Goodbye Syntax?

I am now settled in, so can resume posting again. My goal is to average one post a week from now on, so there should be a bit more activity on this little piece of cyberspace.

Onto more interesting things. There are many different methods for performing proofs in logic. For instance, sequent calculi, natural deduction and related systems. However, they all have one thing in common: they manipulate syntax. This is fair enough, since a proof is a syntactic object, right? Well, yes. However, when we work in, say, propositional logic, we have access to a particularly perspicuous semantics and we know that the syntax matches up with the semantics very nicely. And, so, why not perform proofs in the semantics. Of course, the problem is that in order to find a tautology, we pretty much have to try out all possible valuations (barring something obscene like P=NP). Well, now there is a third way: combinatorics and, in particular, graph theory.
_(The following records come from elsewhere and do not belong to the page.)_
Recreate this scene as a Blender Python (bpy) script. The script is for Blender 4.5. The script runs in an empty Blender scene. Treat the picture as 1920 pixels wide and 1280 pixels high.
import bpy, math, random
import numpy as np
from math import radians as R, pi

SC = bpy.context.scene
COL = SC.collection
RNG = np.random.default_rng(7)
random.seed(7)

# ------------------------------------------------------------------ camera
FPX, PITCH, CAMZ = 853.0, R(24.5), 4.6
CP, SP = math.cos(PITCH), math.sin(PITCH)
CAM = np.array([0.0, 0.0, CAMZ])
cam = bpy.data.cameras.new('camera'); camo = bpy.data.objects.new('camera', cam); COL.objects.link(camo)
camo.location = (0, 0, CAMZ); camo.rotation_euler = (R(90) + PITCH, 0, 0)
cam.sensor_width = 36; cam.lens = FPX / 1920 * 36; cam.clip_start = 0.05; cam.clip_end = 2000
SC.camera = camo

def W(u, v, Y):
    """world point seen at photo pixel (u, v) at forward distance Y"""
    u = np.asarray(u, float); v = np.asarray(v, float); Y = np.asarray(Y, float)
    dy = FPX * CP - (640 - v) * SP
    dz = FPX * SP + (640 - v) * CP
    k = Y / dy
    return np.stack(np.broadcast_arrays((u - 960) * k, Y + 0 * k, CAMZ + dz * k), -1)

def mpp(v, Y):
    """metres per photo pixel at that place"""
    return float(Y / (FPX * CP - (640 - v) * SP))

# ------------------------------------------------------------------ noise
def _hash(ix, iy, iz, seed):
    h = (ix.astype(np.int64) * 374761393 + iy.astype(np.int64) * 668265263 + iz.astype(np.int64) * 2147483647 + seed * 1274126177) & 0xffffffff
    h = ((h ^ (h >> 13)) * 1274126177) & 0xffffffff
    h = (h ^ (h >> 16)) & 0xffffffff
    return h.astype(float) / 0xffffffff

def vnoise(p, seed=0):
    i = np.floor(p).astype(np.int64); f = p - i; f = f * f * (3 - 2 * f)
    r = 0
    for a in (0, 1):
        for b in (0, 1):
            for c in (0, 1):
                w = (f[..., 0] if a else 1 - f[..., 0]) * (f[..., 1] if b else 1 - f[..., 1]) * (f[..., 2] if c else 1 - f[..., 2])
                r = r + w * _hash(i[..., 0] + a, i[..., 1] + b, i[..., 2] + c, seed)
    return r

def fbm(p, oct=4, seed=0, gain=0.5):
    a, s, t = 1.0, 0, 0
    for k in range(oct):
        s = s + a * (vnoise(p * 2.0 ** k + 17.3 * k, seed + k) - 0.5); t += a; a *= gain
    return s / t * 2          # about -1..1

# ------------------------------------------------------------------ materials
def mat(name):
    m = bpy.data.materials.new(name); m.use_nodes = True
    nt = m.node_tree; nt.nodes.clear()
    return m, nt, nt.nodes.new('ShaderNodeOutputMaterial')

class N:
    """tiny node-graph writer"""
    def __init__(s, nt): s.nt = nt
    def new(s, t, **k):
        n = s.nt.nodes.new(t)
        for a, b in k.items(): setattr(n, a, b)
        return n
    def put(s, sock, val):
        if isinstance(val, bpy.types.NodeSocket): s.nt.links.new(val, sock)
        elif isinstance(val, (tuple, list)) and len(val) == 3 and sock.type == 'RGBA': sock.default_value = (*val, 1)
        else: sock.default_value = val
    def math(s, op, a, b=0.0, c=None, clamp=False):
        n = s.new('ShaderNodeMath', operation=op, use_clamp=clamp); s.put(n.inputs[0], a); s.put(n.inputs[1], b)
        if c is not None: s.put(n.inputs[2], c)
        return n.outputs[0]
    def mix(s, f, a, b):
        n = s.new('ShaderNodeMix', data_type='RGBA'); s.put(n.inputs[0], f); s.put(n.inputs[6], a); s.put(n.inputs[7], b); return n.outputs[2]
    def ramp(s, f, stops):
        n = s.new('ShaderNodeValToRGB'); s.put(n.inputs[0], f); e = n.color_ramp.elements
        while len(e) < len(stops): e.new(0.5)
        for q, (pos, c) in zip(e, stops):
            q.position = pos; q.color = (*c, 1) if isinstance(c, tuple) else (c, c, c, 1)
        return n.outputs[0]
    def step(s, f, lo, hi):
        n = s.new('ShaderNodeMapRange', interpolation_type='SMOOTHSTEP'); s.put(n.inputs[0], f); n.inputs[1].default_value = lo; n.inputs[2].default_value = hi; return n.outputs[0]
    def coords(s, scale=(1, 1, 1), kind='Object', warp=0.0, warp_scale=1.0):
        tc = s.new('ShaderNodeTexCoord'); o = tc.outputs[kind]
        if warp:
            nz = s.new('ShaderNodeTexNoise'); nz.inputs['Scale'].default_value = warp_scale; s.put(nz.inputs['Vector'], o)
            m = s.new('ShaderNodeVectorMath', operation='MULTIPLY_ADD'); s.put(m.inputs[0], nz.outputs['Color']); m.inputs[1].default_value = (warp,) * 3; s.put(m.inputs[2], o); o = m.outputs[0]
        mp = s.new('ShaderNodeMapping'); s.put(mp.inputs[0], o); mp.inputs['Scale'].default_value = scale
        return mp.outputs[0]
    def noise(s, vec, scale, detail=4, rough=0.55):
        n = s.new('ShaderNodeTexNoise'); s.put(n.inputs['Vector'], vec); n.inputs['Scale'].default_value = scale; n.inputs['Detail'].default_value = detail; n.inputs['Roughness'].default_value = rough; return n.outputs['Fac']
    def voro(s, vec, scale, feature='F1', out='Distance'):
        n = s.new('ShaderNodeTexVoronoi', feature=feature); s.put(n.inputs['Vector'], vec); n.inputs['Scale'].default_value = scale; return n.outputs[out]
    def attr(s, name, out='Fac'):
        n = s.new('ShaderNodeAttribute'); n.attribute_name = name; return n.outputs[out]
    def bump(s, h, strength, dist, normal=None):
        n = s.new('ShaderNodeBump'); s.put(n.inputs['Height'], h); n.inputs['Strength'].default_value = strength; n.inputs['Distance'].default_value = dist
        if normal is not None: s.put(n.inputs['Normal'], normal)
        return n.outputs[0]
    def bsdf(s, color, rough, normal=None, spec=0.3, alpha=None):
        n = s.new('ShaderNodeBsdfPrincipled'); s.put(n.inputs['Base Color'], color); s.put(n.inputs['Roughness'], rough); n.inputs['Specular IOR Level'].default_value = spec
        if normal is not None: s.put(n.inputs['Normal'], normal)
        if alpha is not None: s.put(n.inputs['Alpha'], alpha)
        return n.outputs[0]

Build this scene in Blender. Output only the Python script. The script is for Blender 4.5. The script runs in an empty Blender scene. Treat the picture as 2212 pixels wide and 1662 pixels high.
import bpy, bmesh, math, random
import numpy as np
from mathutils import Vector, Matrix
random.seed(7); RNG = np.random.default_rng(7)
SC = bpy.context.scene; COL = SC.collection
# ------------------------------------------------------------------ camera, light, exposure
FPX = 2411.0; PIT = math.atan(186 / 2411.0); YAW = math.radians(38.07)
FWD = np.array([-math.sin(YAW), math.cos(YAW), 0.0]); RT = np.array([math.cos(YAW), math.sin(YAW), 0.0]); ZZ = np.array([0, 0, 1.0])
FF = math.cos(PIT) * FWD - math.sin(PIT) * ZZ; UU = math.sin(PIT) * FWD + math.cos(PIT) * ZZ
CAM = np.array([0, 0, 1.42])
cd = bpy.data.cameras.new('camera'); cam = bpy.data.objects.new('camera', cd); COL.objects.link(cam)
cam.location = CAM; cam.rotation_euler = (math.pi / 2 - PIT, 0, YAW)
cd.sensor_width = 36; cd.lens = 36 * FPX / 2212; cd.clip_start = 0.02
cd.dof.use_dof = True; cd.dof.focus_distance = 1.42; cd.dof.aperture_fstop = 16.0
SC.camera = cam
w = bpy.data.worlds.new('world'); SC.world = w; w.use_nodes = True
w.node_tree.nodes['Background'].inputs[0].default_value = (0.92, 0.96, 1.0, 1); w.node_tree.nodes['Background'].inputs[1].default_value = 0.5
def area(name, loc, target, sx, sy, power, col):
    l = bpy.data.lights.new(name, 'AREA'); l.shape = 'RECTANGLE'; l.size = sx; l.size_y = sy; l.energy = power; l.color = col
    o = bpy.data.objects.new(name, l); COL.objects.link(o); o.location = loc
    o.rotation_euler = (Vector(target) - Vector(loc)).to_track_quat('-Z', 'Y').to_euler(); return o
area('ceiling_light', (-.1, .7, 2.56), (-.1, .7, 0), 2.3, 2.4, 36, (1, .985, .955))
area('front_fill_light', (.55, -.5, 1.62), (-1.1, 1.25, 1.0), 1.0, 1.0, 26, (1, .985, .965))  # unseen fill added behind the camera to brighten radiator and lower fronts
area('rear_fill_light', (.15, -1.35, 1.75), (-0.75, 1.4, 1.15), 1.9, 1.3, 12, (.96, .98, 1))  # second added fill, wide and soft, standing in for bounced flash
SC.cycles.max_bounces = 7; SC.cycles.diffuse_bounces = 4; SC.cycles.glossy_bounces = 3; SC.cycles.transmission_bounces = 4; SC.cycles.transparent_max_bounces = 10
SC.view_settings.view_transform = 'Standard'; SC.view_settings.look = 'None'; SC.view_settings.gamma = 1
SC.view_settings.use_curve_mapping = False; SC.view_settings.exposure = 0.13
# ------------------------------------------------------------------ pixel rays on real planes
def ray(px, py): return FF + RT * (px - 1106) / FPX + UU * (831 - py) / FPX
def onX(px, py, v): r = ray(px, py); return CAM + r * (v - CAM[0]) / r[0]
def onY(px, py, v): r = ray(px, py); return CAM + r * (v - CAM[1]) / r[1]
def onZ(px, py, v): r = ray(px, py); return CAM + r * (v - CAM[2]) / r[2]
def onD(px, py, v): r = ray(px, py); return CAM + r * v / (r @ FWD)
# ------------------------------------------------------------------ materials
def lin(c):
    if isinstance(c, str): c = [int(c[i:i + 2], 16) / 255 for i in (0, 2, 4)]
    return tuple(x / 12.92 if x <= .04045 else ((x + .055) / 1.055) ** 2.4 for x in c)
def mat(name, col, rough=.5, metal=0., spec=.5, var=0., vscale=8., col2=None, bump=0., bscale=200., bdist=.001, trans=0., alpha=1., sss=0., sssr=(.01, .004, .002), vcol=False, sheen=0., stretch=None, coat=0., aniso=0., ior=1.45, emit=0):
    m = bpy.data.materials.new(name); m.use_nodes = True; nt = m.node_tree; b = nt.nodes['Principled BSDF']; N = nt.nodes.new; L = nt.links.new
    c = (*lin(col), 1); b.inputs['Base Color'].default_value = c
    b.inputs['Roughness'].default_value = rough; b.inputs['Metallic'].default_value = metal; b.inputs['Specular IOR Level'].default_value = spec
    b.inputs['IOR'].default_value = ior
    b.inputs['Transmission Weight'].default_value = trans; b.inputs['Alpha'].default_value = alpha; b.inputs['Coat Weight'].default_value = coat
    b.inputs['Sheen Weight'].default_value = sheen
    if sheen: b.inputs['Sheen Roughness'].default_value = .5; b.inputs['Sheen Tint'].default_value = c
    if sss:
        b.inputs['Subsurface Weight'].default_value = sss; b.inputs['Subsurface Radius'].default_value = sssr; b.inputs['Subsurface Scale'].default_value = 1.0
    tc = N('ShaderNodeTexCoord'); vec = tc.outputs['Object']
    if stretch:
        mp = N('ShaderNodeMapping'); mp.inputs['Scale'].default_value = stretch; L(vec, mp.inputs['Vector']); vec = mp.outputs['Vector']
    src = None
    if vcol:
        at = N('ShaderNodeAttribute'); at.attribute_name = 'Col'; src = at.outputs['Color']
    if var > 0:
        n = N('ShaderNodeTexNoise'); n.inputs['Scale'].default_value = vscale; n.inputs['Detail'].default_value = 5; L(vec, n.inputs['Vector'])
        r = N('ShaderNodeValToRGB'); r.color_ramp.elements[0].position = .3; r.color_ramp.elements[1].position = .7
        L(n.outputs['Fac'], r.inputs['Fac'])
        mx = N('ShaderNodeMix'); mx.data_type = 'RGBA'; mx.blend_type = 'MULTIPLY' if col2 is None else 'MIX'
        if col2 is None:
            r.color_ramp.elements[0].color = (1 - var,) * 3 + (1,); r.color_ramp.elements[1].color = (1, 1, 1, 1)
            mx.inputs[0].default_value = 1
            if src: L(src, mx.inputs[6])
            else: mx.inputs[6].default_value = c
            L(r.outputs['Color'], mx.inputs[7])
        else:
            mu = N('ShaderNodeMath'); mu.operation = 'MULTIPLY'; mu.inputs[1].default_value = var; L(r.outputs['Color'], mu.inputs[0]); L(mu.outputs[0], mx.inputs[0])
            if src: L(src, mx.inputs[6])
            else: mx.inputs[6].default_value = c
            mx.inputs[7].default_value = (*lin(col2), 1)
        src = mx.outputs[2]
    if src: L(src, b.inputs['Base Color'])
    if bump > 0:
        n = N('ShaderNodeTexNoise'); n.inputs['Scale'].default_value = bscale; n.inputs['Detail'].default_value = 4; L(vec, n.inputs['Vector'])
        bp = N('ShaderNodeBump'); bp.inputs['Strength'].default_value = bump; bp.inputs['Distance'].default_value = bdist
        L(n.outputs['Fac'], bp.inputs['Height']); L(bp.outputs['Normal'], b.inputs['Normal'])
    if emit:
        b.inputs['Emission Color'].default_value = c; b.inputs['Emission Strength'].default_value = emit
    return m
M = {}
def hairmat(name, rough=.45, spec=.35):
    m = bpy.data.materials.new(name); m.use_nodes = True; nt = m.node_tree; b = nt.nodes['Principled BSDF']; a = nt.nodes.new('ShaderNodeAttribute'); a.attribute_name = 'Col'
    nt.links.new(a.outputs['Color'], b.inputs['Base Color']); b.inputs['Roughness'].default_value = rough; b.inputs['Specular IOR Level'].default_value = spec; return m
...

Proofs Without Syntax - Dominic Hughes

The above paper does a good job of explaining the necessary background, so I will only dwell on it briefly. The crux of the paper is in defining a "combinatorial" proof to be a special sort of graph homomorphism (map between graphs that preserves edges) between very special graphs. The main result is a soundness and completeness type of afair: if a proposition is a tautology, it has a combinatorial proof and vice versa. In other words, we have a bit more structure for performing "semantic" proofs. It remains to be seen whether this can be done reasonably efficiently.